Hem her müsebbeb gibi, zahirî sebebi dahi masnu’dur. Ve madem herşeyin vücudu, pek çok cihazat ve âletlere muhtaçtır. O halde, o tabiatı icad eden ve o sebebi halkeden bir Kadîr-i Mutlak var.” (Said Nursî; Sözler, Lem’alar)
Anasır-ı erba olan toprak, hava, su ve güneş eşyanın vücuda gelmesinde birer sebeptirler. Birinin olmaması durumunda istenen maksat hâsıl olmaz. Ancak o neticeler sebeplere verilemez. Meyve; sebeb olan anasır-ı erbanın işi olsa idi karpuzun dışı yeşil, içi kırmızı olur muydu?
Salatayı yeşerten, limonu sarartan, domatesi kızartan sebebler değil, hakikatte Yüce Allah’tır. Ama hikmet dünyasında ismi Hakim’in tecelliyi azamı ile sebebler vasıta kılınmıştır.
Yüce Allah, ağacı meyveye, arıyı bala, koyunu süte, tavuğu yumurtaya, anne ve babayı da çocuğa vesile kılmıştır. Hz. Âdem’i ana ve babasız, Hz. İsa’yı da babasız yaratan sonsuz kudret sahibi Allah, isteseydi ağacı da aradan kaldırır, meyveleri gökten yağdırırdı. Ama bunlarda nice derin sırlar, bilmediğimiz nice hikmetler vardır; esma-i İlahiyenin tecellileri söz konusudur.

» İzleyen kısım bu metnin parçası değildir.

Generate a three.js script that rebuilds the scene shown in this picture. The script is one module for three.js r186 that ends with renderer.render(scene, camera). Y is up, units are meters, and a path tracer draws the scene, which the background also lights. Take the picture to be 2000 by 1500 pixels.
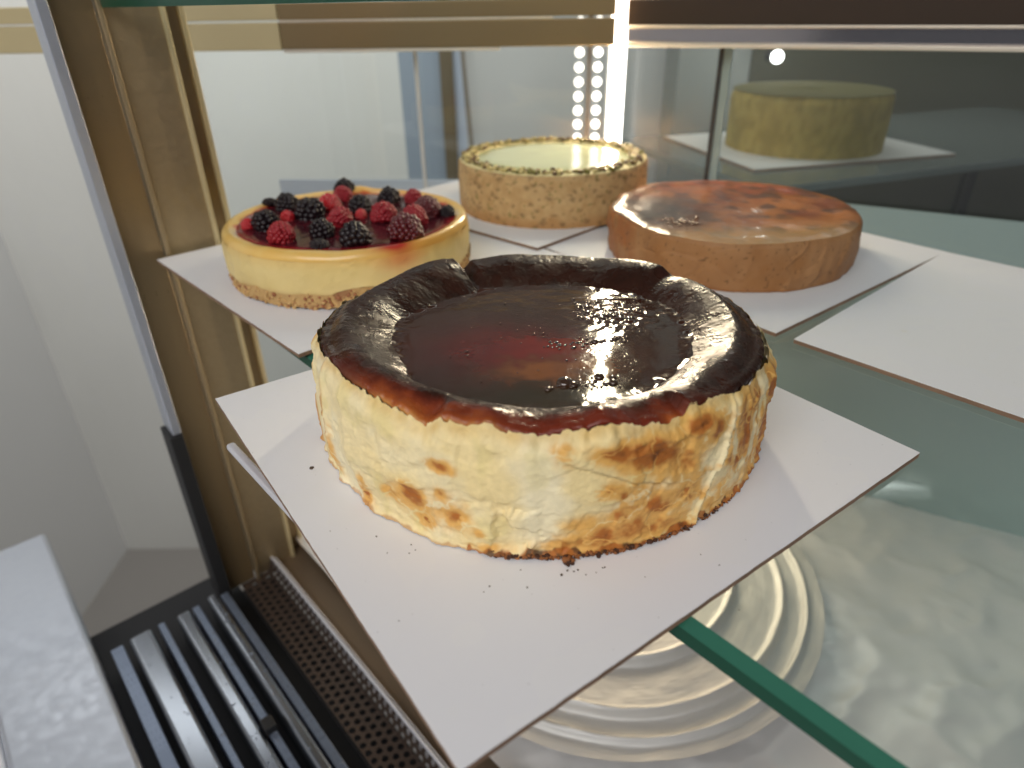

Aynı şekilde doktorlar da birer vesiledir, şifayı veren Allah’tır. Birinin işe girmesine birileri vesile olmuşsa, ona teşekkür edilir, edilmelidir de. Çünkü vefa bunu gerektirir. Ama nasip eden Allah’tır. Maaşını mutemetten alan bir memur (eskiden öyle idi) ona teşekkür eder amma maaşını devletin verdiğin, bilirdi.
“Esbab, bir perdedir. Çünki izzet ve azamet öyle ister. Fakat iş gören, kudret-i Samedaniyedir. Çünki tevhid ve celal öyle ister ve istiklali iktiza eder.” (Sözler)
Hastalıklar da kazalar da birer perdedir, Hz. Azrail (as) vesile, tasarruf sahibi ise Cenab-ı Hak’tır.